Do zdarzenia doszło w piątkowe popołudnie na warszawskim lotnisku. Podczas rutynowej kontroli bezpieczeństwa aparycja artystki wzbudziła zainteresowanie jednego z pracowników ochrony. Mężczyzna postanowił zaspokoić swoją ciekawość w bardzo obcesowy sposób. Zapytana o pochodzenie reżyserka, wskazała Holandię (w której mieszka od kiedy skończyła 7 lat i której jest obywatelką). Niestety, odpowiedź ta nie zadowoliła strażnika. Gdy kobieta zdradziła, że ma irańskie korzenie usłyszała: „gdzie jest twoja burka”, „w Iranie wszyscy noszą burki”. W czasie wymiany zdań bagaż, należący do artystki został poddany szczegółowej kontroli.

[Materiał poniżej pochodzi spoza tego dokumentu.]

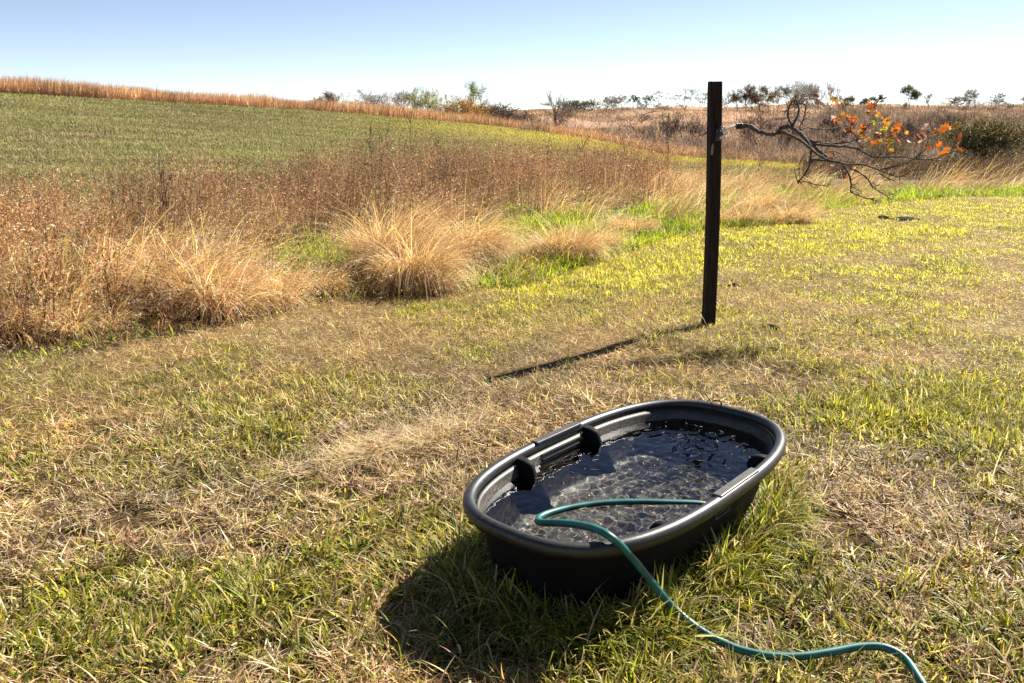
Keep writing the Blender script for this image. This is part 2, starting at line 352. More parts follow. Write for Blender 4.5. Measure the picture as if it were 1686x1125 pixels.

Sytuacja wywołała u Holenderki poczucie ogromnej krzywdy i rozżalenia. Do tej pory artystka nie spotkała się z tego typu uwagami, mimo że z racji wykonywanego zawodu, bardzo dużo podróżuje.

- Szczególnie nas boli, że przydarzyło się to gościowi festiwalu dla dzieci i młodzieży, który od swojej pierwszej edycji promuje wartości takie jak: tolerancja, przyjaźń, otwartość, życzliwość. Incydent na lotnisku Chopina przeczy wszystkim tym wartościom. Takie zachowanie w stosunku do drugiego człowieka jest nie dopuszczalne. Wstyd nam, że miało to miejsce na lotnisku międzynarodowym, w stolicy europejskiego kraju - skomentował Maks Piłasiewicz, zaangażowany w organizację festiwalu "Kino w trampkach".

Poinformowane o zdarzeniu władze lotniska obiecały zająć się wyjaśnieniem sprawy.